Participants gathered in al-Saraya Square in Gaza City, waving Palestinian and Egyptian flags and chanting slogans expressing love for the Egyptian people and for Palestinian unity.

The general commissioner of the Higher Committee for Tribal Affairs in Gaza, Akef al-Masri, said that Palestinians and Egyptians were one people and that Palestinians stood in support of Egypt “in its confrontation with terrorism and conspiracies.”

A Hamas leader echoed similar sentiments.

“Egypt is our security and the safety of Egypt is our own safety,” Ismail Radwan said. “We are happy with the strong brotherly relations with Egypt, and we remain very committed to developing these relations.”
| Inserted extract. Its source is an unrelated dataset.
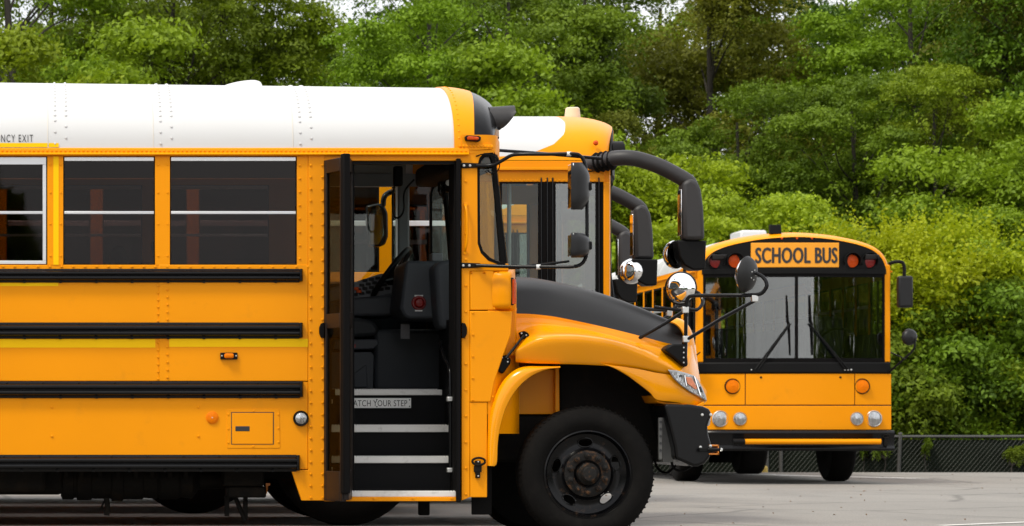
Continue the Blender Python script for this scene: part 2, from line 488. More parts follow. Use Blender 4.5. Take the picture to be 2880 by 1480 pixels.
mb = MB(); mb.prism(poly([(1322, 763), (1388, 763), (1388, 872), (1322, 872)]), -0.004, T); B('cowl_upper_panel', mb, YEL, bevel=0.004)
mb = MB(); mb.prism(poly([(1321, 875), (1440, 875), (1437, 940), (1415, 1000), (1390, 1075), (1380, 1131), (1321, 1131)]), -0.008, T); B('cowl_side_panel', mb, YEL, bevel=0.006)
# cowl curving in towards the bonnet
ctrl = []
for u, y in ((1372, 0.0), (1395, 0.02), (1420, 0.09), (1447, 0.17), (1460, 0.30)):
    ctrl.append([PX(u, v, y) for v in (866, 930, 1000, 1060, 1120, 1220)])
mb = MB(); mb.grid(surf(ctrl, 5, 5)); B('cowl_flank', mb, YEL)
# bulge that carries the side marker
ctrl = []
for u, y in ((1384, -0.008), (1405, -0.035), (1425, -0.045), (1438, -0.03), (1447, 0.05), (1449, 0.20)):
    dv = max(0, (u - 1384)) * 0.25
    ctrl.append([PX(u, v, y + q) for v, q in ((758, .10), (766 + dv * .3, .02), (800, 0), (840, 0), (866 - dv * .2, .015), (876, .10))])
mb = MB(); mb.grid(surf(ctrl, 6, 5)); B('cowl_bulge', mb, YEL)
mb = MB(); bxp(mb, 1436, 1445, 781, 859, -0.03, 0.02); sm = B('side_turn_signal', mb, BLKS, bevel=0.004)
ctrl = [[PX(u, v, y) for v in (785, 810, 835, 855)] for u, y in ((1441, -0.036), (1447, -0.03), (1451, 0.0), (1451, 0.04))]
mb = MB(); mb.grid(surf(ctrl, 4, 4)); obj('lens', mb, ORRED, sm)

# window-band pillars, header strip and gutter
mb = MB(); bxp(mb, -2780, 866, 428, 441, 0.004, T); B('window_header', mb, YEL)
for u0, u1 in ((436, 478),) + tuple((133 - 311 * k, 178 - 311 * k) for k in range(0, 10)):
    mb = MB(); mb.prism(poly([(u0, 439), (u1, 439), (u1, 746), (u0, 746)]), -0.002, T); B('window_pillar', mb, YEL, bevel=0.002)
    for v in (463, 542, 630, 720): 
        for u in (u0 + 9, u1 - 7): riv_y.dome(PX(u, v, -0.003), (0, -1, 0), 3.2 / 440)
gut = [(0.01, 434.0), (-0.030, 437), (-0.034, 433), (-0.018, 429), (-0.014, 418), (0.004, 415), (0.03, 420)]
mb = MB(); mb.prism([(y, Z_(v, y)) for y, v in gut], X_(-2780), X_(1318), 'x'); B('drip_rail', mb, YEL, bevel=0.002)
rivet_row(-500, 424, 1310, 425, 12.7, 3.4, y=-0.016)
rivet_row(-520, 749, 866, 751, 33, 3.3)
rivet_row(843, 465, 843, 728, 37.5, 3.2)
rivet_row(874, 465, 874, 1400, 33.3, 3.3, y=-0.008); rivet_row(907, 465, 907, 1400, 33.3, 3.3, y=-0.008)
for v0, v1 in ((800, 903), (960, 1066)):
    rivet_row(445, v0 + 4, 445, v1, 21, 3); rivet_row(471, v0 - 6, 471, v1 - 4, 21, 3, y=-0.006)
for u in (146, 558): rivet_row(u, 1145, u, 1227, 82, 3.2)
rivet_row(1310, 510, 1310, 1390, 73, 3.2, y=-0.006)
rivet_row(1330, 880, 1330, 1125, 61, 3, y=-0.010)
for u in (1325, 1362, 1402): rivet_row(u, 767, u, 767, 9, 3.2, y=-0.006)
rivet_row(1052, 1402, 1270, 1402, 109, 3.4, y=-0.001)
for u, v in ((1390, 868), (1386, 1116)): riv_y.dome(PX(u, v, -0.010), (0, -1, 0), 3.4 / 440)

# rub rails
def rub(u1, v0, v1):
    h = (v1 - v0) / 440
    pr = [(0.0, 0.0), (-0.012, 0.004), (-0.016, .14), (-0.040, .22), (-0.046, .30), (-0.044, .42), (-0.032, .47), (-0.030, .53), (-0.044, .58), (-0.046, .70), (-0.040, .78), (-0.016, .86), (-0.012, .99), (0.0, 1.0)]
    mb = MB(); mb.prism([(y, Z_(v1) + h * (t if t > 0.01 else t)) for y, t in pr], X_(-2780), X_(u1 - 9), 'x')
    r_ = B('rub_rail', mb, BLKP, bevel=0.003)
    mb = MB()
    mb.prism([(X_(u1 - 9.4), 0.0), (X_(u1 - 9.4), -0.046), (X_(u1 - 4), -0.048), (X_(u1), -0.030), (X_(u1), 0.0)], Z_(v1 - 3), Z_(v0 + 1), 'z')
    obj('end_cap', mb, BLKP, r_, bevel=0.004)
    mb = MB()
    for k in range(14):
        u = u1 - 75 - k * 101
        bxp(mb, u - 3.5, u + 3.5, v1 - 6, v1 + 1, -0.018, 0)
        mb.dome(PX(u - 50, v0 + 5, -0.014), (0, -1, 0.4), 3.4 / 440)
    q = obj('fixing', mb, BLKS, r_); q['kind'] = 'stuff'
for a in ((851, 756, 795), (851, 907, 953), (852, 1072, 1120), (843, 1279, 1327)): rub(*a)
# reflective tape
for u0, u1, v0, v1, y in ((-2700, 164, 796, 805, -0.002), (-2700, 437, 954, 978, -0.002), (476, 866, 953, 976, -0.006)):
    mb = MB(); bxp(mb, u0, u1, v0, v1, y, 0.01); B('reflective_tape', mb, YTAPE)
mb = MB(); bxp(mb, 150, 165, 440, 745, -0.0045, 0.01); B('reflective_tape', mb, YTAPE)

# --- windows ---------------------------------------------------------------
def window(u0, u1, far=False, exit_=False, tint=None):
    """sliding bus window in its own black gasket"""
    def bx(mb, a, b, v0, v1, y0, y1):
        if far: y0, y1 = W - y1, W - y0
        return mb.box(X_(a), X_(b), y0, y1, Z_(v1), Z_(v0))
    g_ = MB()
    bx(g_, u0, u0 + 3, 440, 745, 0.004, 0.03); bx(g_, u1 - 3, u1, 440, 745, 0.004, 0.03)
    bx(g_, u0 + 3, u1 - 3, 440, 442, 0.004, 0.03); bx(g_, u0 + 3, u1 - 3, 743, 745, 0.004, 0.03)
    wn = B('window', g_, RUBBER)
    e = 10 if exit_ else 0
    mb = MB(); bx(mb, u0 + 3, u1 - 3, 442, 453 + e, 0.002, 0.026)
    if exit_:
        bx(mb, u1 - 13, u1 - 3, 453 + e, 733, 0.002, 0.026); bx(mb, u0 + 3, u0 + 13, 453 + e, 733, 0.002, 0.026); bx(mb, u0 + 3, u1 - 3, 733, 743, 0.002, 0.026)
    obj('frame', mb, ALU, wn, bevel=0.002)
    mb = MB(); bx(mb, u0 + 3 + e, u1 - 3 - e, 594, 602, 0.004, 0.024); bx(mb, u0 + 3 + e, u1 - 3 - e, 596.5, 599, 0.001, 0.026); obj('sash_bar', mb, ALU, wn, bevel=0.001)
    for v0, v1, y in ((453 + e, 595, 0.013), (601, 742 - e, 0.017)):
        mb = MB(); bx(mb, u0 + 3, u1 - 3, v0, v1, y, y + 0.004); obj('pane', mb, tint or TINT, wn)
window(478, 835); window(178, 436)
for k in range(9): window(178 - 311 * (k + 1), 133 - 311 * k, exit_=(k == 0))
# --- far side: same band of windows, lining and pillars
mb = MB(); mb.box(X_(-2780), 2.98, W - T, W, 0.85, Z_(745)); B('side_panel', mb, YEL)
mb = MB(); mb.box(X_(-2780), 2.9, W - T, W, Z_(441), Z_(421)); B('window_header', mb, YEL)
for u0, u1 in ((436, 478), (835, 925)) + tuple((133 - 311 * k, 178 - 311 * k) for k in range(0, 10)):
    mb = MB(); mb.box(X_(u0), X_(u1), W - T, W + 0.001, Z_(746), Z_(440)); B('window_pillar', mb, YEL)
window(478, 835, True); window(178, 436, True)
for k in range(9): window(178 - 311 * (k + 1), 133 - 311 * k, True)
# inside lining
mb = MB(); mb.box(X_(-2780), 2.8, W - T - 0.02, W - T - 0.004, 1.0, Z_(752)); mb.box(X_(-2780), X_(866), T + 0.004, T + 0.02, 1.0, Z_(752)); B('inner_lining', mb, INTG)
# rear wall
mb = MB(); mb.prism([(0.002, 0.6), (W - .002, .6), (W - .002, 2.53), (2.2, 2.8), (1.8, 2.95), (1.22, 3.03), (.64, 2.95), (.24, 2.8), (0.002, 2.53)], REAR + 0.002, REAR + 0.05, 'x'); B('rear_wall', mb, YEL)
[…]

“Gaza will never forget the sacrifices of the Egyptian army in Palestinian lands,” Radwan said, presumably referring to the participation of Egyptian forces in conflicts against Israel from 1948 to the 1970s.

Hamas has increased efforts to improve ties with Cairo, which has long accused Gaza’s de facto ruling party of aiding an insurgency in the northern Sinai Peninsula, which has been met with a harsh ‘counterterrorism’ crackdown by Egyptian authorities.

In June, the Hamas-run government announced the establishment of a 100-meter-wide “buffer zone” along the border between Gaza and Egypt in order to “increase control and enhance security.”

While Hamas has consistently denied allegations of involvement in the Sinai insurgency, the Palestinian political faction currently has a vested interest in increasing security cooperation with Egypt, amid a diplomatic siege by Egypt and other Arab countries on Hamas’ long-time supporter Qatar, where the former head of Hamas’ politburo was based.

In the initial days of the diplomatic crisis, Qatar’s relationship with the Hamas “terror group” was cited as a main justification for the siege, but in the end, severing ties with Hamas did not make it on Saudi Arabia’ list of demands to Doha.

Now that Hamas’ leadership is concentrated in Gaza, the political party is dependent on Egypt’s goodwill, as the only country sharing a border with Gaza besides Israel, to maintain its leaders’ freedom of movement through their shared border.

Egypt has upheld the Israeli blockade since President Abd al-Fattah al-Sisi overthrew the Muslim Brotherhood-led government in 2013.

Meanwhile, Hamas’ strengthened relationship with Egypt comes amid a growing alliance with discharged Fatah leader Muhammad Dahlan -- with whom Hamas has confirmed an alliance to challenge the Ramallah-based Palestinian Authority (PA) -- as a leaked report alleging that Dahlan was slated to be appointed as head of Gaza’s de facto government.

Hamas’ shifting allegiances come as Palestinians trapped in Gaza are coping with just a few hours of electricity a day after Israel drastically reduced electricity supplies to the enclave, and rights groups have insisted Israel bears the brunt of responsibility for the crisis despite the ongoing Fatah-Hamas feud.